La Cuisine en Dix Minutes ou l’Adaptation au Rythme Moderne

Today’s title is the name of a cookery book published in 1930. It is by Edouard de Pomiane and he’s a bit of a hero and not just to me.

Elizabeth David admired him:

One cookery writer, and one only, could have written the following sentence. “Your bunch of parsley should be a generous one, about the size of a bunch of violets.” His name was Edouard de Pomiane, a man unique among French cookery writers and something of an enfant terrible of French gastronomy. Greatly loved by his public he never hesitated to cast an irreverent eye on tradition when he thought it incompatible with sense. Nor to punctuate, here and there, the over-inflated reputation of an established dish.

I admire him for his attitude. The recipes are a bit much for me: tripe, five ways to cook a calf’s head, and recipes for pigs’ ears, trotters and tails. Proper nose to tail cooking, as Fergus Henderson of St John fame called his 2004 book but a bit too robust for me. What I admire is his idea of getting the job done in ten minutes. Corners have to be cut to speed things up. The tin opener is no stranger to Edouard.

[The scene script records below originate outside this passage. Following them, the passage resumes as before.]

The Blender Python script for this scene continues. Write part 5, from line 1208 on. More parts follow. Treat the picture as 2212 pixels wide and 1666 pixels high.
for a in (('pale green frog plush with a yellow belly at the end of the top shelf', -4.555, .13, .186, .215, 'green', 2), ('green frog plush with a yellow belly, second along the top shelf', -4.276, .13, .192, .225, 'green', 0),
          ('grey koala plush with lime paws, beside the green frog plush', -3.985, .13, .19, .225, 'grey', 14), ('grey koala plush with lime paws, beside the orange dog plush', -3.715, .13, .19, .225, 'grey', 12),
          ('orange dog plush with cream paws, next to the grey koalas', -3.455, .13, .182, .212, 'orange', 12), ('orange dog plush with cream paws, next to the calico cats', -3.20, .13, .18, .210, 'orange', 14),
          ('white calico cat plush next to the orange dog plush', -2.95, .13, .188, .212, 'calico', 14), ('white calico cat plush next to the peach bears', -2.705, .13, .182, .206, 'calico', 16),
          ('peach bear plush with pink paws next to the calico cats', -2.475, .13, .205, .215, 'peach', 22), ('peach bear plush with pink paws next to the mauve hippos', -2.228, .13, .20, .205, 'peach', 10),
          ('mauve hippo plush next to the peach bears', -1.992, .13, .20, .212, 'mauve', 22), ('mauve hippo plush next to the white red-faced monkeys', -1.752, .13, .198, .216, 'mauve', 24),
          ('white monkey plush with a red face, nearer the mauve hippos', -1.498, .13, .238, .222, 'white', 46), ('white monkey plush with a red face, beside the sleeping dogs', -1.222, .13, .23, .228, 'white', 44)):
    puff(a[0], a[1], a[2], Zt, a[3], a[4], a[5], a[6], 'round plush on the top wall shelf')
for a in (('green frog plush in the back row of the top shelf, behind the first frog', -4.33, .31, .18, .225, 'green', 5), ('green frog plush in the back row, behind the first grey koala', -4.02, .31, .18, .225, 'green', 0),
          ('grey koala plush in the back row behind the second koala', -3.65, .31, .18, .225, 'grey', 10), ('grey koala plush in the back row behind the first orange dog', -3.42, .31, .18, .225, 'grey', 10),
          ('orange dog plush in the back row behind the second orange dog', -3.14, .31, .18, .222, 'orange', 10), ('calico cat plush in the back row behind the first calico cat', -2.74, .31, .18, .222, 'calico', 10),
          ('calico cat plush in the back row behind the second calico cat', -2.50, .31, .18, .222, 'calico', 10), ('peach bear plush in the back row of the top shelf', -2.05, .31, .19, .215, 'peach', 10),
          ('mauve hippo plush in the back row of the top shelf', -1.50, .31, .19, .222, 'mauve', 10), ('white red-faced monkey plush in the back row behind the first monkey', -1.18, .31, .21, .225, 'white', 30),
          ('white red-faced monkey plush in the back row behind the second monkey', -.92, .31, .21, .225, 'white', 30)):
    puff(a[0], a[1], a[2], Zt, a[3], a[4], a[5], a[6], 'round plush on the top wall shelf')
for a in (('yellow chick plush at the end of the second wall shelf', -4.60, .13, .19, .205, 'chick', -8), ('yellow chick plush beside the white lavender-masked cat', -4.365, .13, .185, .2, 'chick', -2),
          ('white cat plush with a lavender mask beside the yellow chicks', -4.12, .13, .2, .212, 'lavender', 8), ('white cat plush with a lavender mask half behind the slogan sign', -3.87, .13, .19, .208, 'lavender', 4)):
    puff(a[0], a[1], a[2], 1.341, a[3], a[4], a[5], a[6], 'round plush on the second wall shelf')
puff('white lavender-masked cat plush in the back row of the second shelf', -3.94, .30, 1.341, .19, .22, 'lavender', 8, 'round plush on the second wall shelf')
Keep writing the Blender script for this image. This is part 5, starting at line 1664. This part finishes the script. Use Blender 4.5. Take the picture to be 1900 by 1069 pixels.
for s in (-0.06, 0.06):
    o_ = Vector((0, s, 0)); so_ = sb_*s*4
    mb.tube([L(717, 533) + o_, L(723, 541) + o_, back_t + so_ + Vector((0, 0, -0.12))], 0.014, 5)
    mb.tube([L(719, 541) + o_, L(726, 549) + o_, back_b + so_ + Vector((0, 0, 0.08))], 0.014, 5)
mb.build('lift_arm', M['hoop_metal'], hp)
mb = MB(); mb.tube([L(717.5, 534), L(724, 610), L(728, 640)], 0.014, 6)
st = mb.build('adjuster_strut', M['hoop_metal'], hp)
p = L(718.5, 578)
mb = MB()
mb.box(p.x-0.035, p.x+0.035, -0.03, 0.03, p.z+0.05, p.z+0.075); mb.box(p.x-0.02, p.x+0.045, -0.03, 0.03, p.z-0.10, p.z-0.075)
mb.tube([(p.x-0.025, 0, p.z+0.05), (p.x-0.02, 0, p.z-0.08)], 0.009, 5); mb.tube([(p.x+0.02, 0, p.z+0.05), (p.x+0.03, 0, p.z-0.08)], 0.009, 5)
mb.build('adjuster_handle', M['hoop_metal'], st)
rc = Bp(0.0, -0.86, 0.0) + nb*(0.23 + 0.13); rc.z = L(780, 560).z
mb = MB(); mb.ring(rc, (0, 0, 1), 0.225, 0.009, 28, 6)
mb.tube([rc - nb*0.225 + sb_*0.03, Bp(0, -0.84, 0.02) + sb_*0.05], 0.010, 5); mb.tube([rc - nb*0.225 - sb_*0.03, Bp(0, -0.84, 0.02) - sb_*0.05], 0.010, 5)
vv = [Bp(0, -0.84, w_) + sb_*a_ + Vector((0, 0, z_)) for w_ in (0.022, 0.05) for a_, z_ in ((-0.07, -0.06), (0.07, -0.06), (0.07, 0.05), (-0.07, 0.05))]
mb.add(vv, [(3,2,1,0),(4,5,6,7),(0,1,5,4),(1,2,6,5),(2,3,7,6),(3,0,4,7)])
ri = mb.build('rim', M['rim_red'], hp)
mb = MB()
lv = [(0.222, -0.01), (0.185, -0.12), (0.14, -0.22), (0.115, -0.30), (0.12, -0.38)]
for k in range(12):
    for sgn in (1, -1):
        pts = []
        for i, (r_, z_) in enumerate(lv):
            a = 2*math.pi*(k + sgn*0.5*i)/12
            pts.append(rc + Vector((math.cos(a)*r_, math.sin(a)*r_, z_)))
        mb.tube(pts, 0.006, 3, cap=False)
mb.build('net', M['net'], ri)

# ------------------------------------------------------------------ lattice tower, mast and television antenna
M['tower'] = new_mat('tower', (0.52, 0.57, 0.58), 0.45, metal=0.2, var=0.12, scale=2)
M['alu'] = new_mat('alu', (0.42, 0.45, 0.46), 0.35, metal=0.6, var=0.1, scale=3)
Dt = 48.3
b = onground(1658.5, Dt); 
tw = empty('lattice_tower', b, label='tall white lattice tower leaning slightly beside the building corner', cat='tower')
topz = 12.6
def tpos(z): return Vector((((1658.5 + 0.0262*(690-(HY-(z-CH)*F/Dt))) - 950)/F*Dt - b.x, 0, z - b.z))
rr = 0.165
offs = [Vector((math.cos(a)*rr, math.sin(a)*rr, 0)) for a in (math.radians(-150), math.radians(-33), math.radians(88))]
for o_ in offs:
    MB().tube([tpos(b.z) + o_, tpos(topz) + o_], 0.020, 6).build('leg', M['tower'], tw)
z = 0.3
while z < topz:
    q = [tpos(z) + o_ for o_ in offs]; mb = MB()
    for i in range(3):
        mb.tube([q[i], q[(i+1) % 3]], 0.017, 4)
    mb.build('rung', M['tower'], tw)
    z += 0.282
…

Here is a recipe in the spirit of E de P for tonno e fagioli.  You will need a red onion, a red pepper (though green will do), a few cloves of garlic, some parsley, at least one tin of cannellini beans and some tinned tuna chunks (the stuff that looks like cat food) in olive oil. (I, almost, bought a tin of chicken supreme the other day before noticing a picture of a cat on the tin. It probably would have been pretty good with some chopped herbs.)

Get a chopping board and chop up the onion, pepper, garlic and parsley. Tip in the tuna and add the beans after rinsing them. Then add coarsely ground black pepper and salt, drizzle with the best olive oil you can afford and mix it up. I’m a slow chopper and I need to pause for refreshment so it takes a bit longer than ten minutes. I saw a woman on YouTube demonstrating how to cook a Turkish stew called Et Sote. She chopped onions and tomatoes while holding them in her hands, like some people can crack eggs using one hand; impressive but beyond me.

Now back to the tonno; open a bottle of a robust white, maybe something from the Rhone, and serve outdoors, if it’s warm enough, with some crusty baguette and a green salad. Richard Maby makes Lirac Blanc La Fermade and the Wine Society sells his 2014 vintage for just under £9 a bottle. Don’t get Richard Maby confused with Richard Mawbey unless you want a high quality wig instead of a high quality white wine.

Meanwhile, as it is a Bank Holiday weekend in the UK, the Talgarth Road leading west out of London to the M4 has been closed as the last crane is dismantled on the site of the new LAMDA theatres and rehearsal studios. The main theatre will be called the Simon Sainsbury Theatre in memory of Simon Sainsbury who died ten years ago. He was a philanthropist in his lifetime and his generosity is being perpetuated.